Now why would Jesus pray this? Why wouldn't he just make it happen, force it to happen. . . why pray for it, it seems so passive. . . isn't that the beauty. . . there is faith in that saving grace. . . but not just the common faith that we have in Christ, but the faith that he and the Father have in us. So this one thing. . . this being one, is connected in faith, connected in love, and freely so. . .  faith seems to demand it, and love seems to surround it. . . all of this connected to the time being now, to glorify Christ. . . and how does Christ become glorified. . . through ultimate sacrifice, and then transcending that sacrifice.
The song that I sang as the anthem this morning was recorded in the last year of Johnny Cash’s life and was released after his death on the album, “Ain’t Grave gonna Hold this Body Down,” and that where I first heard it, but it was written much earlier in the mid 90’s by Sheryl Crow after she had return from a trip to see war torn Bosnia. It’s powerful song because she juxtaposes a description of our world. . . violence, poor leadership, despair, hopelessness, with a train image about redemption for every woman and man. . . the solution seems to transcend the problems, as Christ does, as Christ offers. The kind Christ centered unity that is all that matters. . . but how hard to see in our times. . .  That the first step is the cross, and that first step is unavoidable, but on the other side is joy like we have never known. Unity, oneness, the type that Christ is praying for here, takes that journey with Christ, to where Christ is. . . in faith, in hope, in love. . . despite all.

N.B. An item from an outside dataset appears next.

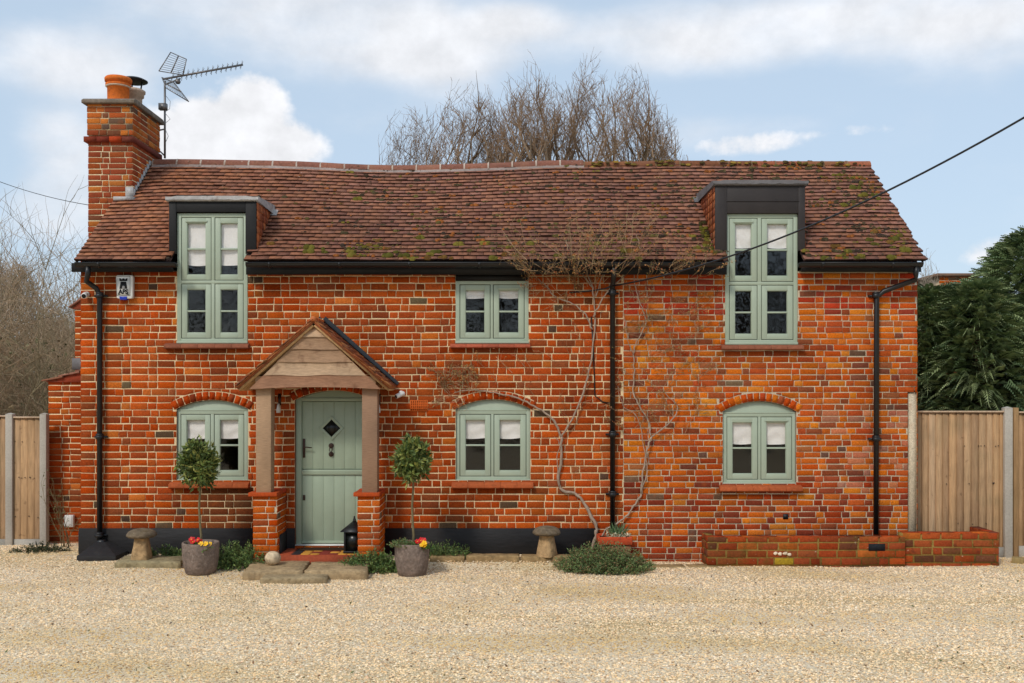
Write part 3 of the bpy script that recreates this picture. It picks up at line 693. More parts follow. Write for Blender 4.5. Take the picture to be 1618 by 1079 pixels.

There is a train that's heading straight
To heaven's gate, to heaven's gate
And on the way child and man and woman wait
Watch and wait for redemption day

Then it ends with the echo of Freedom. . . freedom. . . freedom. . . only in Christ is it possible to be completely one, and completely free, unified, and yet set free to fulfill potential.





[1]The Holy Bible : New Revised Standard Version. 1989 (Jn 17:1-26). Nashville: Thomas Nelson Publishers.